Do you have any specialisms in your musical performance?
I would have to count the violin, production, media composition, and teaching as my specialties.

Do you have any specialisms in your programming?
Data Science and its subfields, particularly Analytics and Machine Learning. I also work with Databases, have done Data Mining and I’m getting more and more comfortable with Data Engineering, time series analysis and traditional Statistics in general.

Do you hold degrees in music, computer science, or something else?
I hold Bachelor and Master’s degrees in Music. I also hold a Bachelor’s degree in Math, which I never intended to use but is now coming in handy, to say the least!

What influence, if any, does your musical background have on your programming, and vice versa?
The discipline and determination to work through tough problems (say learning and performing a Concerto) and the ability to incorporate feedback and (constructive) criticism on a regular basis are two skills that transfer to programming. Also, having been a part of dozens and dozens of teams (chamber music groups, orchestras or working with sound engineers and producers) have prepared me to more easily fit in any team for projects big and small. In music, it’s an everyday challenge to learn/practice/compose/perform with people of different backgrounds and with different personalities in high-pressure situations and that’s an invaluable skill to have in general.

Aside from music and software, what other hobbies or pursuits do you have?
I dedicate any free time that I can to my son. Together, we go out and explore, play soccer, video games and jam on drums and guitar. I also enjoy going out with friends, exercising and going on long walks with my dog.

What would you say to a musician considering a career change into programming?
To try it! Everyone is wired differently, but they might find a new field that engages them just as much as music (this was the case for me) and that may help them lead a rewarding, productive life. Most musicians, by the very nature of the discipline, are well prepared to teach themselves new skills, learn well from others and work in scenarios that require imagination and vision.

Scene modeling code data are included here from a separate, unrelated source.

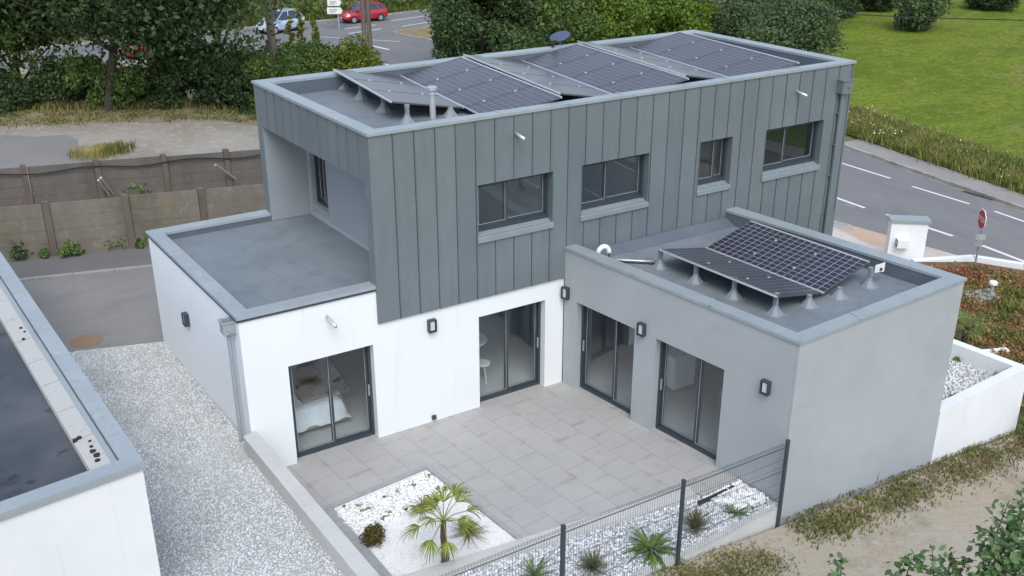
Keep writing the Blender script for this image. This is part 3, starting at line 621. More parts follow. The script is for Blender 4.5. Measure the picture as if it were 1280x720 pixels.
# ================================================================== GROUND
def sst(a, b, x): t = np.clip((x-a)/(b-a), 0, 1); return t*t*(3-2*t)
def lane_z(x): return np.clip(-.44-.115*(np.asarray(x, float)-5.35), -2.25, .05)
def hgt(x, y):
    x = np.asarray(x, float); y = np.asarray(y, float)
    b = .6-2.8*np.clip((x-2)/18, 0, 1)
    k = sst(30.5, 38, y); b = b*(1-k)+(-2.3)*k
    k = sst(-4.0, -6., y); b = b*(1-k)+lane_z(x)*k
    inside = (x > -5.6) & (x < 13) & (y > -5.8) & (y < 6.5); b = np.where(inside, np.minimum(b, -.9), b)
    fx = sst(30.5, 33, x-.08*(y-10))*sst(60, 50, y); b = b*(1-fx)+(-2.05+.012*np.clip(x-33, 0, 200))*fx
    em = sst(66.5, 76, y-.06*(x-30)); b = b+em*5.5
    return b
M['soil'] = mat('rough_ground', (.16, .14, .075), .95, layers=((.25, .4, .65, (.075, .11, .03)), (1.7, .5, .75, (.22, .19, .12)), (9, .5, .8, (.10, .09, .05))), bump=(4, .6, .1))
xs = np.concatenate([[-900, -400, -150, -80], np.arange(-50, 100.1, 1.0), [120, 200, 450, 900]])
ys = np.concatenate([[-300, -100, -50], np.arange(-30, 110.1, 1.0), [130, 200, 400, 900]])
X, Y = np.meshgrid(xs, ys, indexing='ij'); Z = hgt(X, Y)-.10
nx, ny = len(xs), len(ys); idx = np.arange(nx*ny).reshape(nx, ny)
F = np.stack([idx[:-1, :-1], idx[1:, :-1], idx[1:, 1:], idx[:-1, 1:]], -1).reshape(-1, 4)
tag(fast('ground', np.stack([X, Y, Z], -1), F, M['soil'], smooth=True), kind='structure')
def sheet(name, pts, z, m, sub=None):
    """a ground sheet; z number or function; subdivided by a grid clipped through triangulation when z is a function"""
    bm = bmesh.new()
    vs = [bm.verts.new((p[0], p[1], 0)) for p in pts]; f = bm.faces.new(vs)
    from mathutils.geometry import tessellate_polygon
    tris = tessellate_polygon([[Vector((p[0], p[1], 0)) for p in pts]]); bm.faces.remove(f)
    for t_ in tris: bm.faces.new([vs[k] for k in t_])
    if sub:
        x0, x1 = min(p[0] for p in pts), max(p[0] for p in pts); y0, y1 = min(p[1] for p in pts), max(p[1] for p in pts)
        for ax, a, b in ((0, x0, x1), (1, y0, y1)):
            k = a+sub
            while k < b:
                g = bm.verts[:]+bm.edges[:]+bm.faces[:]
                co = (k, 0, 0) if ax == 0 else (0, k, 0); no = (1, 0, 0) if ax == 0 else (0, 1, 0)
                bmesh.ops.bisect_plane(bm, geom=g, plane_co=co, plane_no=no); k += sub
    for v in bm.verts: v.co.z = z(v.co.x, v.co.y) if callable(z) else z
    bmesh.ops.recalc_face_normals(bm, faces=bm.faces)
    me = bpy.data.meshes.new(name); bm.to_mesh(me); bm.free()
    for p in me.polygons:
        pass
    o = link(name, me, m); tag(o, kind='structure'); return o

# -- terrace
def tile_mat():
    m = mat('terrace_tiles', (.37, .365, .355), .75, layers=((.5, .35, .7, (.395, .39, .38)), (3, .5, .8, (.345, .338, .328))), bump=(40, .1, .01))
    nt = m.node_tree; N = nt.nodes; L = nt.links; b = N['Principled BSDF']; cur = b.inputs['Base Color'].links[0].from_socket
    tc = N.new('ShaderNodeTexCoord'); mp = N.new('ShaderNodeMapping'); mp.inputs['Location'].default_value = (.06, .26, 0); mp.inputs['Rotation'].default_value = (0, 0, R(84)); L.new(tc.outputs['Object'], mp.inputs[0])
    br = N.new('ShaderNodeTexBrick'); br.offset = .5; br.inputs['Scale'].default_value = 1; br.inputs['Mortar Size'].default_value = .006; br.inputs['Mortar Smooth'].default_value = .2
    br.inputs['Brick Width'].default_value = .60; br.inputs['Row Height'].default_value = .60; br.inputs['Bias'].default_value = 0
    br.inputs['Color1'].default_value = (.955, .955, .955, 1); br.inputs['Color2'].default_value = (1.0, 1.0, .99, 1); br.inputs['Mortar'].default_value = (.66, .65, .64, 1)
    L.new(mp.outputs[0], br.inputs['Vector'])
    mu = N.new('ShaderNodeMix'); mu.data_type = 'RGBA'; mu.blend_type = 'MULTIPLY'; mu.inputs[0].default_value = 1; L.new(cur, mu.inputs[6]); L.new(br.outputs['Color'], mu.inputs[7])
    # brownish damp stains that start at joints
    n = N.new('ShaderNodeTexNoise'); n.inputs['Scale'].default_value = 1.4; n.inputs['Detail'].default_value = 3
    m2 = N.new('ShaderNodeMapping'); m2.inputs['Scale'].default_value = (1, 2.2, 1); m2.inputs['Location'].default_value = (3.1, 1.7, 0); L.new(tc.outputs['Object'], m2.inputs[0]); L.new(m2.outputs[0], n.inputs['Vector'])
    b2 = N.new('ShaderNodeTexBrick'); b2.offset = .5; b2.inputs['Scale'].default_value = 1; b2.inputs['Brick Width'].default_value = .6; b2.inputs['Row Height'].default_value = .6; b2.inputs['Mortar Size'].default_value = .13; b2.inputs['Mortar Smooth'].default_value = 1.
    L.new(mp.outputs[0], b2.inputs['Vector'])
    r = N.new('ShaderNodeMapRange'); r.inputs[1].default_value = .57; r.inputs[2].default_value = .65; L.new(n.outputs[0], r.inputs[0])
    k = N.new('ShaderNodeMath'); k.operation = 'MULTIPLY'; L.new(r.outputs[0], k.inputs[0]); L.new(b2.outputs['Fac'], k.inputs[1])
    k2 = N.new('ShaderNodeMath'); k2.operation = 'MULTIPLY'; k2.inputs[1].default_value = .42; L.new(k.outputs[0], k2.inputs[0])
    mx = N.new('ShaderNodeMix'); mx.data_type = 'RGBA'; L.new(k2.outputs[0], mx.inputs[0]); L.new(mu.outputs[2], mx.inputs[6]); mx.inputs[7].default_value = (.24, .20, .175, 1)
    L.new(mx.outputs[2], b.inputs['Base Color']); return m
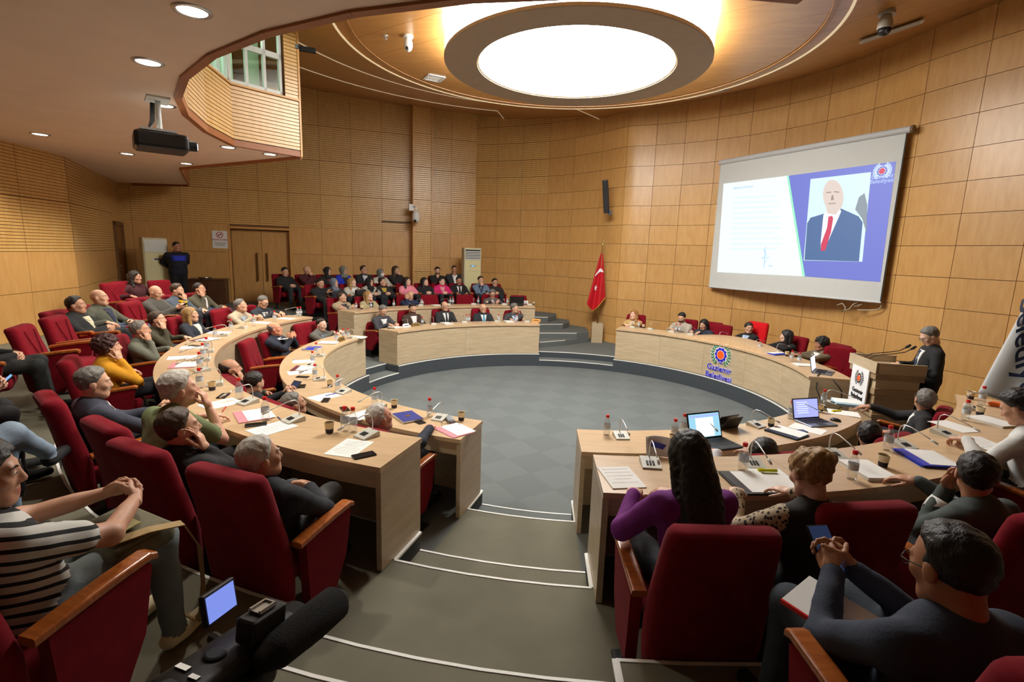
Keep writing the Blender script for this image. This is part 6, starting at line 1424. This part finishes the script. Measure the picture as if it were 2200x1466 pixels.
def pen(dk, px, py, ang, label, col, L=.07, r=.004, z=0.):
    q = desk_at(dk, px, py); t = polar(q)[1]; o = empty('pen', (q[0], q[1], DESKS[dk][0]+z+r), (t+90+ang)*D2R, label, 'pen'); m = mat('pen %d_%d_%d' % col, srgb(*col), .4)
    MB().tube([(0, -L, 0), (0, L*.4, 0)], r, 8).build('barrel', m, o, smooth=True); MB().tube([(0, L*.4, 0), (0, L, 0)], [r*1.15, r*1.05], 8).build('cap', m, o); return o
pen('L2', 482, 880, 55, 'red and white pen on the outer left desk', (206, 40, 30)); pen('L2', 602, 902, 70, 'dark blue pen beside the microphone, outer left desk', (40, 36, 120)); pen('L1', 711, 849, 10, 'blue pen lying across a white sheet', (40, 50, 170), z=.003); pen('L1', 648, 802, 60, 'dark pen lying on papers', (30, 30, 34), z=.006); pen('R2', 1648, 1018, 80, 'yellow highlighter on the white notebook', (226, 226, 20), .06, .011, .012); pen('R1', 1797, 885, 60, 'yellow highlighter beside the lectern sheet', (226, 220, 20), .06, .011)
def specs_on(dk, px, py, ang, label):
    q = desk_at(dk, px, py); t = polar(q)[1]; o = bpy.data.objects.new('spectacles', SPECS); COL.objects.link(o); o.location = (q[0], q[1], DESKS[dk][0]+.035); o.rotation_euler = (0, 0, (t+90+ang)*D2R); tag(o, label, 'spectacles')
specs_on('L1', 968, 922, 40, 'folded spectacles on the pink folder near the aisle'); specs_on('L2', 398, 783, 60, 'dark spectacles on the pink folder before the yellow cardigan')
def nameplate(dk, px, py, label, m, w_=.10):
    q = desk_at(dk, px, py); t = polar(q)[1]; o = empty('name_plate', (q[0], q[1], DESKS[dk][0]), (t+90)*D2R, label, 'name plate')
    MB().add([(-w_, .035, 0), (w_, .035, 0), (w_, -.035, 0), (-w_, -.035, 0), (-w_, 0, .075), (w_, 0, .075)], [(0, 3, 2, 1), (0, 1, 5, 4), (2, 3, 4, 5), (0, 4, 3), (1, 2, 5)]).build('wedge', m, o); MB().box((0, .0205, .036), (w_*.7, .001, .008), M=Matrix.Rotation(.44, 3, 'X')).build('engraved_line', M_MBLACK, o)
M_BRASS = mat('brass plate', srgb(150, 122, 66), .35, .05, 20, metal=.5)
nameplate('L1', 733, 733, 'brass name plate before the grey suit', M_BRASS); nameplate('F1', 893, 701, 'brass name plate before the brown blazer', M_BRASS); nameplate('F1', 872, 703, 'white name card before the brown blazer', M_PAPER, .08); nameplate('F2', 1126, 652, 'white name card at the end of second far desk', M_PAPER, .11); nameplate('F1', 1152, 692, 'orange and yellow box at the right end of inner far desk', mat('orange box', srgb(222, 140, 30), .6), .10)
# pencil case / grey pouch
q = desk_at('L1', 967, 905); o = empty('grey_pouch', (q[0], q[1], 1.035), polar(q)[1]*D2R+2.3, 'grey soft case beside the cup at the aisle end', 'case'); b = MB(); rbox(b, (0, 0, .016), (.035, .085, .016), .014); b.build('case_body', mat('grey case', srgb(140, 146, 150), .6), o, smooth=True); MB().box((0, 0, .0325), (.002, .07, .001)).build('zip', M_STEEL, o)
# laptops
def laptop(loc, rz, label, screen, size=1., tilt=15, casem=None):
    o = empty('laptop', loc, rz, label, 'laptop'); cm = casem or mat('laptop grey shell', srgb(120, 126, 134), .35, .03, metal=.4); hx, hy = .165*size, .115*size
    b = MB(); rbox(b, (0, 0, .008), (hx, hy, .008), .006); b.build('base', cm, o); MB().box((0, .022*size, .0165), (hx*.88, hy*.52, .0008)).build('keyboard', M_MBLACK, o); MB().box((0, -hy*.66, .0165), (hx*.3, hy*.26, .0006)).build('touchpad', M_BLACK, o)
    T_ = Matrix.Translation((0, hy, .014)) @ Matrix.Rotation(-tilt*D2R, 4, 'X'); l = MB(); l.box((0, .003, .105*size), (hx, .004, .108*size)); lid = l.build('lid', cm, o); lid.matrix_local = T_
    MB().box((0, -.0015, .105*size), (hx*.985, .0008, .104*size)).build('bezel', M_MBLACK, lid); s_ = MB().box((0, -.003, .107*size), (hx*.93, .0008, .094*size)).build('screen', screen, lid); return o, lid
E_DOC = emis('document screen glow', (.86, .95, 1.), 1.1); E_SKY = emis('pale blue screen glow', (.33, .66, .85), 1.0); E_VIO = emis('violet screen glow', (.42, .46, .95), 1.0)
q = desk_at('R1', 1752, 910); t = polar(q)[1]; lp1, ld = laptop((q[0], q[1], 1.035), (t-90)*D2R+math.pi-.35, 'open grey laptop with violet screen on the inner right desk', E_VIO)
for k in range(6): MB().box((-.05+.01*(k % 2), -.0042, .17-.022*k), (.07, .0004, .003)).build('screen_line', E_DOC, ld)
q = at(1585, 984, 1.035); t = polar(q)[1]; R_ = 4.12; lp2, ld = laptop((*P(R_, t)[:2], 1.035), (t+90)*D2R+.12, 'laptop with bright document screen behind the purple jacket', E_SKY, 1.12, 18, M_BLACK)
MB().box((0, -.0042, .105), (.10, .0004, .085)).build('document_page', E_DOC, ld); MB().box((0, -.0042, .205), (.165, .0004, .006)).build('menu_bar', E_VIO, ld)
q = desk_at('G', 1752, 800); t = polar(q)[1]; laptop((*P(4.0, t)[:2], 1.01), (t+90)*D2R-.5, 'silver laptop at the right end of the presiding desk', E_DOC, 1.1, 12)
cb = [P(4.0, -4, 1.02), P(3.9, -6.5, 1.03), P(3.82, -9.2, 1.015), P(3.8, -10.6, .85), P(3.9, -10.9, .62), P(4.05, -10.7, .5), P(4.15, -10.8, .62), P(4.12, -10.7, .85), P(4.0, -10.4, 1.0)]
tag(MB().tube(cb, .008, 6).build('power_cord', M_MBLACK, None, smooth=True), 'black power cord looping over the end of the presiding desk', 'cord')
q = desk_at('F2', 1104, 654); t = polar(q)[1]; laptop((*P(5.2, t)[:2], 1.285), (t+90)*D2R, 'dark laptop seen from behind on the second far desk', E_VIO, 1.15, 14, M_BLACK)
q = desk_at('R1', 1795, 905); o = empty('computer_mouse', (q[0], q[1], 1.035), 1., 'black mouse beside the open laptop', 'mouse'); MB().lathe([(.001, .03), (.018, .028), (.03, .016), (.033, 0)], 14).build('shell', M_BLACK, o, smooth=True); o.scale = (1., 1.6, 1.); MB().box((0, .012, .03), (.003, .006, .003)).build('wheel', M_STEEL, o)
# folded tablet
q = desk_at('R1', 1563, 920); t = polar(q)[1]; o = empty('tablet_in_cover', (q[0], q[1], 1.035), (t+90)*D2R+.1, 'black tablet propped in its folding cover', 'tablet')
MB().box((0, .03, .06), (.12, .004, .085), M=Matrix.Rotation(.62, 3, 'X')).build('tablet', M_BLACK, o); MB().add([(-.12, -.02, .003), (.12, -.02, .003), (.10, -.085, .13), (-.10, -.085, .13), (-.12, -.016, .0), (.12, -.016, .0), (.10, -.081, .13), (-.10, -.081, .13)], [(0, 1, 2, 3), (7, 6, 5, 4), (0, 4, 5, 1), (1, 5, 6, 2), (2, 6, 7, 3), (3, 7, 4, 0)]).build('cover_flap', M_MBLACK, o)
# orange packet at the right edge
q = desk_at('R2', 2147, 874); o = empty('orange_packet', (q[0], q[1], 1.30), .6, 'orange packet beside the bottle at the right edge', 'packet'); b = MB(); rbox(b, (0, 0, .02), (.05, .07, .02), .012); b.build('wrapper', mat('orange wrapper', srgb(236, 110, 20), .4), o); MB().box((0, .072, .02), (.05, .004, .008)).build('seal', MATS['orange wrapper'], o)
# lifted page in the hand of the purple jacket
q = desk_at('R2', 1420, 985); t = polar(q)[1]; o = empty('turned_page', (q[0], q[1], 1.30), (t+90)*D2R, 'glossy brochure page lifted upright by the purple jacket', 'brochure')
secs = [[(-.10+.2*i/8, .0+.03*math.sin(i*.5)+.05*j, .004+.13*j*math.cos(.3*i/8)) for i in range(9)] for j in (0, .33, .66, 1.)]
mb = MB(); mb.add([v for s_ in secs for v in s_], [(j*9+i, j*9+i+1, (j+1)*9+i+1, (j+1)*9+i) for j in range(3) for i in range(8)]); pg = mb.build('page', M_PAPER, o, smooth=True); md = pg.modifiers.new('thickness', 'SOLIDIFY'); md.thickness = .001
MB().box((.01, .04, .07), (.08, .003, .018), M=Matrix.Rotation(.25, 3, 'Y')).build('blue_print', M_BLUEF, o)
# --- phones and tablet held in hands
def held_phone(idx, label, lit, size=1.):
    o, W, hc, HR = PN[idx]; a = W[-1][2]+W[1][2]; mid = a/2+np.array((0, .10, .035)); M = o.matrix_basis @ Matrix.Translation(mid) @ Matrix.Rotation(.75, 4, 'X')
    r = empty('smartphone', (0, 0, 0), 0, label, 'phone'); r.matrix_world = M
    b = MB(); rbox(b, (0, 0, 0), (.037*size, .076*size, .005), .004); b.build('phone_body', M_BLACK, r); MB().box((0, 0, .0056), (.034*size, .072*size, .0005)).build('screen', lit, r)
    for k in range(6): MB().box((-.02+.02*(k % 3), -.02-.022*(k//3), .0064), (.007, .007, .0003)).build('app_icon', E_VIO, r)
E_DIM = emis('dim phone screen glow', (.03, .05, .12), .5); E_PH = emis('blue phone screen glow', (.25, .5, .85), .9)
def pidx(word): return [i for i, p_ in enumerate(PN) if word in p_[0]['label']][0]
held_phone(pidx('foreground'), 'phone with app icons held by the foreground person', E_DIM, 1.15); held_phone(pidx('looking at a phone by'), 'bright phone held by the navy blazer', E_PH); held_phone(pidx('tablet'), 'tablet held by the person at the inner left desk', E_DIM, 1.6); held_phone(pidx('phone low'), 'phone held low at the left edge', E_PH); held_phone(pidx('hooded'), 'phone held by the hooded jacket', M_BLACK); held_phone(pidx('black zip top'), 'phone held in the front audience row', M_BLACK)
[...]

And finally, what advice would you give your younger self when you started programming?
To turn off any doubts and negative voices (there are lots of “Is Data Science dead?” types of articles out there) and just enjoy learning. It can be a fantastic journey to grow in this field and we’re quite lucky that we are able to learn from countless resources and that more established folks in the business are usually generous with sharing their time and expertise.